— START EXERCISE MATERIAL —

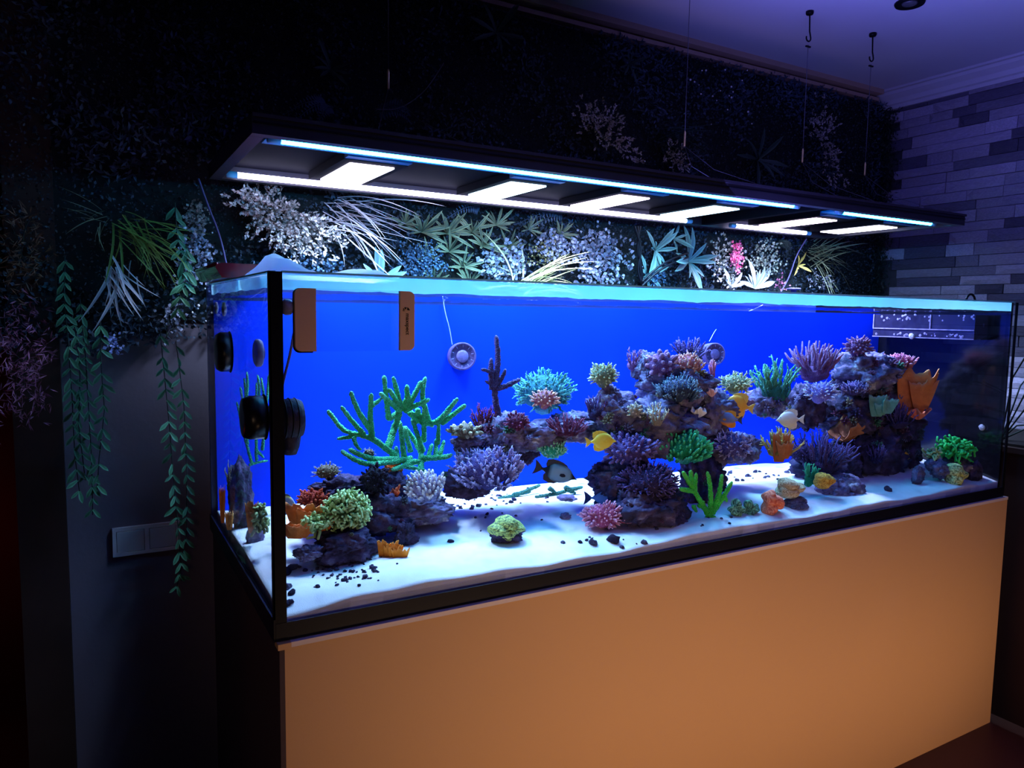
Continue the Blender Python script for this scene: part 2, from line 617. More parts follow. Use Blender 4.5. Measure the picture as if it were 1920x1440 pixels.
def sand_z(x, y):
    z = 0.062 + 0.010 * noise.noise(Vector((x * 3.1, y * 4.0, 1.7))) + 0.006 * noise.noise(Vector((x * 9, y * 9, 4.2)))
    z += 0.035 * math.exp(-((x - 2.42) / 0.28) ** 2 - ((y - 0.34) / 0.16) ** 2)
    z += 0.02 * math.exp(-((x - 0.75) / 0.35) ** 2 - ((y - 0.42) / 0.2) ** 2)
    z += 0.02 * math.exp(-((x - 1.7) / 0.3) ** 2 - ((y - 0.40) / 0.2) ** 2)
    e = min(1.0, max(0.0, (y - T) / 0.05))
    z -= 0.010 * (1 - e) + 0.014 * math.exp(-(x / 0.09) ** 2 - (y / 0.1) ** 2)
    return z


sm = MB()
nx, ny = 220, 60
g, tt = [], []
for j in range(ny + 1):
    for i in range(nx + 1):
        X = T + 0.001 + (L_ - 2 * T - 0.002) * i / nx
        Y = T + 0.001 + (back_y(X) - T - 0.003) * j / ny
        g.append((X, Y, sand_z(X, Y)))
        dk = 0.0
        d_ = noise.noise(Vector((X * 26, Y * 26, 8.1)))
        if d_ > 0.32:
            dk = min(0.6, (d_ - 0.32) * 2.2) * (0.2 + 0.8 * min(1, max(0, Y - 0.12) * 3))
        tt.append(dk)
f = [(j * (nx + 1) + i, j * (nx + 1) + i + 1, (j + 1) * (nx + 1) + i + 1, (j + 1) * (nx + 1) + i) for j in range(ny) for i in range(nx)]
n0 = len(g)
for i in range(nx + 1):
    X = g[i][0]
    g.append((X, T + 0.001, 0.013))
    tt.append(0.88 if noise.noise(Vector((X * 8, 0, 3))) > -0.1 else 0.3)
for i in range(nx):
    f.append((i + 1, i, n0 + i, n0 + i + 1))
n1 = len(g)
for j in range(ny + 1):
    a = g[j * (nx + 1)]
    g.append((a[0], a[1], 0.013))
    tt.append(0.6)
for j in range(ny):
    f.append((j * (nx + 1), (j + 1) * (nx + 1), n1 + j + 1, n1 + j))
sm.add(g, f, np.array(tt))
so = sm.build('sand_bed', sand_m, None, True)
tag(so, 'white sand bed covering the aquarium bottom', 'sand', kind='stuff')

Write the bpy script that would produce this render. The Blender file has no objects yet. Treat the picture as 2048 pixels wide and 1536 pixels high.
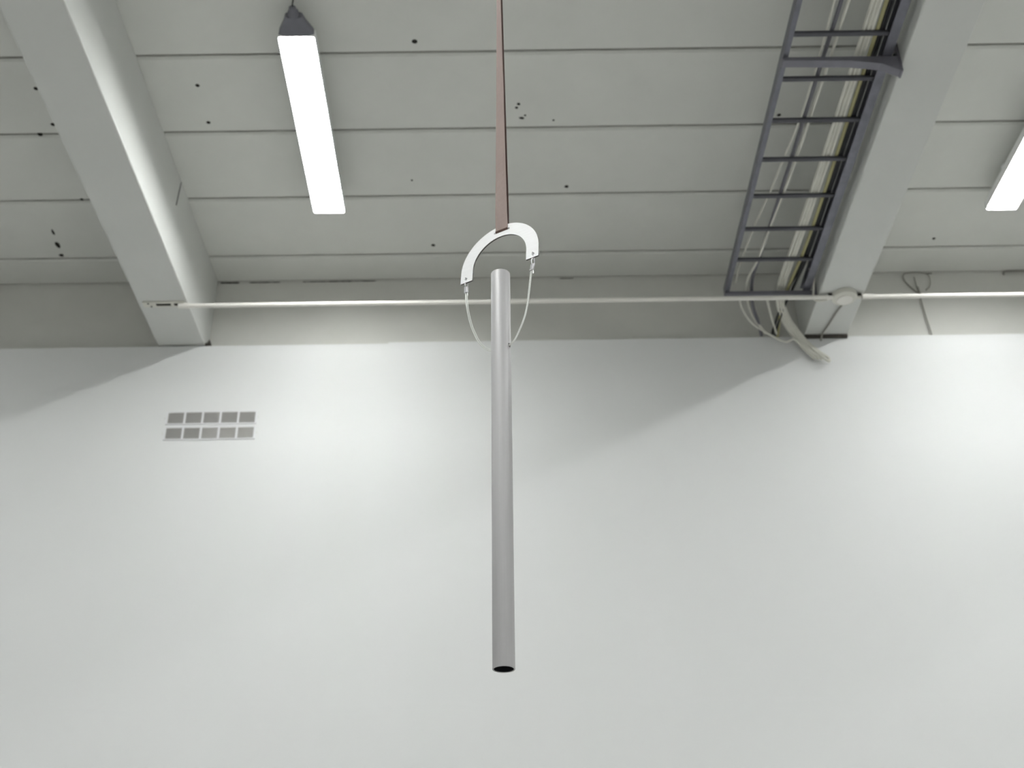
import bpy, bmesh, math, random
from mathutils import Vector, Matrix
random.seed(7)
S = bpy.context.scene
COL = S.collection
PI = math.pi
H = 1.5                      # eye height of the camera above the floor; heights below are given from the eye

# ------------------------------------------------------------------ camera
cam_data = bpy.data.cameras.new('camera')
cam = bpy.data.objects.new('camera', cam_data); COL.objects.link(cam)
cam_data.sensor_width = 36.0
cam_data.lens = 2450.0 / 2048.0 * 36.0
cam_data.clip_start = 0.05; cam_data.clip_end = 100
cam.matrix_world = (Matrix.Translation((0, 0, H)) @ Matrix.Rotation(math.radians(90 + 30.93), 4, 'X')
                    @ Matrix.Rotation(-0.0135, 4, 'Z'))
cam_data.dof.use_dof = True
cam_data.dof.focus_distance = 2.95
cam_data.dof.aperture_fstop = 5.0
S.camera = cam
# ------------------------------------------------------------------ world and exposure
w = bpy.data.worlds.new('world'); S.world = w; w.use_nodes = True
w.node_tree.nodes['Background'].inputs[0].default_value = (0.8, 0.85, 0.9, 1)
w.node_tree.nodes['Background'].inputs[1].default_value = 0.02
S.view_settings.view_transform = 'Standard'; S.view_settings.look = 'None'
S.view_settings.exposure = 0.0; S.view_settings.gamma = 1.0
S.view_settings.use_curve_mapping = False
LAMP = 64.0                  # radiance of the fixtures' diffusers
LAMP_COL = (0.98, 1.0, 0.985, 1)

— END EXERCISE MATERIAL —

◆ WRITTEN INSTRUCTION ◆
Leaving aside the images, write out the entries above word for word.

◆ RESPONSE TO THIS EXERCISE ◆
Continue the Blender Python script for this scene: part 2, from line 617. More parts follow. Use Blender 4.5. Measure the picture as if it were 1920x1440 pixels.
def sand_z(x, y):
    z = 0.062 + 0.010 * noise.noise(Vector((x * 3.1, y * 4.0, 1.7))) + 0.006 * noise.noise(Vector((x * 9, y * 9, 4.2)))
    z += 0.035 * math.exp(-((x - 2.42) / 0.28) ** 2 - ((y - 0.34) / 0.16) ** 2)
    z += 0.02 * math.exp(-((x - 0.75) / 0.35) ** 2 - ((y - 0.42) / 0.2) ** 2)
    z += 0.02 * math.exp(-((x - 1.7) / 0.3) ** 2 - ((y - 0.40) / 0.2) ** 2)
    e = min(1.0, max(0.0, (y - T) / 0.05))
    z -= 0.010 * (1 - e) + 0.014 * math.exp(-(x / 0.09) ** 2 - (y / 0.1) ** 2)
    return z


sm = MB()
nx, ny = 220, 60
g, tt = [], []
for j in range(ny + 1):
    for i in range(nx + 1):
        X = T + 0.001 + (L_ - 2 * T - 0.002) * i / nx
        Y = T + 0.001 + (back_y(X) - T - 0.003) * j / ny
        g.append((X, Y, sand_z(X, Y)))
        dk = 0.0
        d_ = noise.noise(Vector((X * 26, Y * 26, 8.1)))
        if d_ > 0.32:
            dk = min(0.6, (d_ - 0.32) * 2.2) * (0.2 + 0.8 * min(1, max(0, Y - 0.12) * 3))
        tt.append(dk)
f = [(j * (nx + 1) + i, j * (nx + 1) + i + 1, (j + 1) * (nx + 1) + i + 1, (j + 1) * (nx + 1) + i) for j in range(ny) for i in range(nx)]
n0 = len(g)
for i in range(nx + 1):
    X = g[i][0]
    g.append((X, T + 0.001, 0.013))
    tt.append(0.88 if noise.noise(Vector((X * 8, 0, 3))) > -0.1 else 0.3)
for i in range(nx):
    f.append((i + 1, i, n0 + i, n0 + i + 1))
n1 = len(g)
for j in range(ny + 1):
    a = g[j * (nx + 1)]
    g.append((a[0], a[1], 0.013))
    tt.append(0.6)
for j in range(ny):
    f.append((j * (nx + 1), (j + 1) * (nx + 1), n1 + j + 1, n1 + j))
sm.add(g, f, np.array(tt))
so = sm.build('sand_bed', sand_m, None, True)
tag(so, 'white sand bed covering the aquarium bottom', 'sand', kind='stuff')

Write the bpy script that would produce this render. The Blender file has no objects yet. Treat the picture as 2048 pixels wide and 1536 pixels high.
import bpy, bmesh, math, random
from mathutils import Vector, Matrix
random.seed(7)
S = bpy.context.scene
COL = S.collection
PI = math.pi
H = 1.5                      # eye height of the camera above the floor; heights below are given from the eye

# ------------------------------------------------------------------ camera
cam_data = bpy.data.cameras.new('camera')
cam = bpy.data.objects.new('camera', cam_data); COL.objects.link(cam)
cam_data.sensor_width = 36.0
cam_data.lens = 2450.0 / 2048.0 * 36.0
cam_data.clip_start = 0.05; cam_data.clip_end = 100
cam.matrix_world = (Matrix.Translation((0, 0, H)) @ Matrix.Rotation(math.radians(90 + 30.93), 4, 'X')
                    @ Matrix.Rotation(-0.0135, 4, 'Z'))
cam_data.dof.use_dof = True
cam_data.dof.focus_distance = 2.95
cam_data.dof.aperture_fstop = 5.0
S.camera = cam
# ------------------------------------------------------------------ world and exposure
w = bpy.data.worlds.new('world'); S.world = w; w.use_nodes = True
w.node_tree.nodes['Background'].inputs[0].default_value = (0.8, 0.85, 0.9, 1)
w.node_tree.nodes['Background'].inputs[1].default_value = 0.02
S.view_settings.view_transform = 'Standard'; S.view_settings.look = 'None'
S.view_settings.exposure = 0.0; S.view_settings.gamma = 1.0
S.view_settings.use_curve_mapping = False
LAMP = 64.0                  # radiance of the fixtures' diffusers
LAMP_COL = (0.98, 1.0, 0.985, 1)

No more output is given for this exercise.